On Thu, Apr 27, 2017 at 04:32:09PM +1000, Nick Coghlan wrote:
> On 27 April 2017 at 11:47, Nico Kadel-Garcia <nka...@gmail.com> wrote:
> > On Wed, Apr 26, 2017 at 7:13 AM, Charalampos Stratakis
> >> At the present time, running sudo pip3 in Fedora is not safe.
> >> Pip shares its installation directory with dnf, can remove
> >> dnf-managed files and generally break the Python 3 interpreter.
> >
> > This is true of every version of pip, not merely pip3. It was also
> > true of CPAN, and of many gradle, maven, and ant working environments
> > that semi-randomly collate the very latest versions of indeterminate
> > components and spray them on top of your system workspace with their
> > own quite distinct ideas about packaging and versioning.
> >
> > There is no solution to this problem, except to use tools like
> > "pyvenv" to set aside secluded workspaces for Python modules and their
> > dependencies assembly.
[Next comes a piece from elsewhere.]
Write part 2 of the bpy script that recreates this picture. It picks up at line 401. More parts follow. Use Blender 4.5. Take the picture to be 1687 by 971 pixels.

So, for most developers, they *should not* use
> > "sudo pip". They should remain in user space, or possibly in shared
> > workspaces, to avoid overwriting system components.
> 
> Nothing is changing in terms of *recommended* practices. This change
> proposal is entirely about harm mitigation for the cases where users
> *do* run "sudo pip ...", either because that's their instinctive
> reaction to a permissions error, or because some misguided
> installation instructions for a 3rd party package advised them to do
> it.

FWIW, Openstack's  devstack script will use "sudo pip" to install
python bits required by openstack and thus often splatter any RPM
managed versions of the same modules.


> Debian and derivatives already mitigate the potential harm for these
> cases by requiring the "--install-layout=deb" option to be passed to
> get distutils to install into the system directories rather than doing
> it by default: https://wiki.debian.org/Python#Deviations_from_upstream
> 
> Their approach means that any harm caused by "sudo pip install X" can
> subsequently be fully reversed by doing "sudo pip uninstall X".
> 
> At this moment, this is NOT true for Fedora and derivatives. Instead,
> the remediation step here is "sudo pip uninstall X && sudo dnf
> reinstall <something>" where you have to:
> 
> 1. Figure out what "<something>" needs to be
> 2. Hope that whatever you broke didn't affect your ability to run
> "sudo dnf reinstall"

Yep, recovering the system python install to a pristine state after
'devstack' has done its stuff is very painful right now :-(

devstack was originally written for Ubuntu systems, so I guess they
don't suffer as much due to the Debian specific change you describe
above.

Which location takes priority in Debian if the same module is installed
in both places ? The DPKG location, or the Pip location ? Presumably it
would have to be the pip version that takes priority if you want it to
be usable for updating the (likely older) distro provided versions.